Abstract

Linguistic landscaping (LL) has been argued as an intentional activity undertaken by actors in a specific sociocultural and political context for multitudes of purposes such as planning (Singh, 2002). This proposition implies that in multilingual contexts, LL can take the form of a top-down intervention towards manipulating languages in a space and bottom-up individual’s idiosyncratic use of languages towards particular positions and function(s). Schools are vulnerable to both and hence schoolscape offer glimpses of both the forms: the signs and notices placed in the school and pertaining to the school represent the top-down ideologies and language policy in action while the individual actors’ language(s) use and multimodal representations in the school space contribute towards their idiosyncratic purposes.
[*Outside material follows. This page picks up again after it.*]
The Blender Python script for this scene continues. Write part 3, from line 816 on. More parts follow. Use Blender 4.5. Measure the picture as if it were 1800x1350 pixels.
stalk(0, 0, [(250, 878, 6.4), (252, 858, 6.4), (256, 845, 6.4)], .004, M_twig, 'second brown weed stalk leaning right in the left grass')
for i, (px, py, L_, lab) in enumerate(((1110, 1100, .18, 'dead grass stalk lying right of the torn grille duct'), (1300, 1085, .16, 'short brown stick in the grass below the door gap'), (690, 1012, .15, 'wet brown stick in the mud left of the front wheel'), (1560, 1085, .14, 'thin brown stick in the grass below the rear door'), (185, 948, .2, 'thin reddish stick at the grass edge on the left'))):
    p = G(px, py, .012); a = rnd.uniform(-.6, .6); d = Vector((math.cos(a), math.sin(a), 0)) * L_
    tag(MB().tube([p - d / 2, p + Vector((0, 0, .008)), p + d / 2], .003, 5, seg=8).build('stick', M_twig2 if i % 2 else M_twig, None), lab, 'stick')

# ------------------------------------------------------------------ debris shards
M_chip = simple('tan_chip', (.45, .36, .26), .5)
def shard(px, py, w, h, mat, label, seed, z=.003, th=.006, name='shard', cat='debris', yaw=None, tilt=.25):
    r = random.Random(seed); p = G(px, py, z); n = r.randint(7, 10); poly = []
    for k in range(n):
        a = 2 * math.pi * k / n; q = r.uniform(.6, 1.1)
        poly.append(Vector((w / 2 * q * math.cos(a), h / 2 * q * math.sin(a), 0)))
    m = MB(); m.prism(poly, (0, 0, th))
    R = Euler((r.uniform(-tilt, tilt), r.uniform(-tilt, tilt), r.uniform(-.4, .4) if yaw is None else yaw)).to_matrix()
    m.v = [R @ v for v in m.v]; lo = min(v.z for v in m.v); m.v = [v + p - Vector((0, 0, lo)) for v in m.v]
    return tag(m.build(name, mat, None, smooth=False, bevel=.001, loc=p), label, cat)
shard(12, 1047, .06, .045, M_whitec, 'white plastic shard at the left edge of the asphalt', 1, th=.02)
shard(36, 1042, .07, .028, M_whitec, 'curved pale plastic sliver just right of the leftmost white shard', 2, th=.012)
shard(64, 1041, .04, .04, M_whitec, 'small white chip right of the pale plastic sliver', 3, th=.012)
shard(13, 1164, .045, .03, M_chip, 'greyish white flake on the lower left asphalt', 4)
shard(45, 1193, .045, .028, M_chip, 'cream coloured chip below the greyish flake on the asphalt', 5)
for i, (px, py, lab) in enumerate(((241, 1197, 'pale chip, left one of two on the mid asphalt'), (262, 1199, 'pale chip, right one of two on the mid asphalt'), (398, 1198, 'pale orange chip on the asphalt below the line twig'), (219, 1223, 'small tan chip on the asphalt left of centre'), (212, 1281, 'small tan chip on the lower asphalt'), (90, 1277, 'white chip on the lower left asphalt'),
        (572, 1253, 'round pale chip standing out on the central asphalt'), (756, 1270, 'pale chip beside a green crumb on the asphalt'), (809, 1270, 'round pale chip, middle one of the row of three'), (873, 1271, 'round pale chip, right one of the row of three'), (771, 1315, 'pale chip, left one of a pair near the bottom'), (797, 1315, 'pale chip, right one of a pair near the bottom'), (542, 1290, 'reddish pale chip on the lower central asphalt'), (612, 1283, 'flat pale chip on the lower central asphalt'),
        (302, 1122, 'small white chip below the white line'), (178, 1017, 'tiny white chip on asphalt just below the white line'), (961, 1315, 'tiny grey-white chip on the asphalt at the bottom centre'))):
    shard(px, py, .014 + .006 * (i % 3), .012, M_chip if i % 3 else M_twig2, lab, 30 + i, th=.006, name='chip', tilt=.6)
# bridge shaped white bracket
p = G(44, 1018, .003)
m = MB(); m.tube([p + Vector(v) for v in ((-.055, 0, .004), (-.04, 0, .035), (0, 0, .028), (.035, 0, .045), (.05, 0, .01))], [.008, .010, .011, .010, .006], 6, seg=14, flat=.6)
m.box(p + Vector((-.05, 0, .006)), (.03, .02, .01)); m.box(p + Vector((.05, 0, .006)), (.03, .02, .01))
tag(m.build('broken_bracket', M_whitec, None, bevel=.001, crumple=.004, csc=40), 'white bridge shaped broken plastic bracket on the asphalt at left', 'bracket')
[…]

In the second case, purposes could include language learning/language awareness/creative multilingual and multimodal expression and affirming/resisting/remaking identities. Hence any investigations of the schoolscape if restricted to a study of visible and long-term written signs in a specific sociolinguistic and cultural context restricts three other aspects: a) construes the etic view of LL without considering the existence of an intentionality of an emic response; b) strictures the presence of other non-represented languages in the school space; c) misrepresents and masks the deep multilingualism in the school and; d) annihilates the learners’ efforts and struggles to appropriate ones language capability to ones needs (even if it means to the schoolscape). We believe that investigating the fourth aspect would make visible the other three as well. Therefore this study examines how learners use the LL as they appropriate their language capabilities to create a text to one language in their school space namely English. 18 pairs of class 8 learners in a government-run Zillah Parishad High School co-constructed a text in English. Their multilingual talk, ‘scribblings’ based on specific LL and the text that evolved out of the first two formed the data. In this paper we will examine the first two forms of the data. The findings will have implications for teacher education especially in raising teacher awareness to deep multilingualism, learner agency and language ideologies behind language planning and management.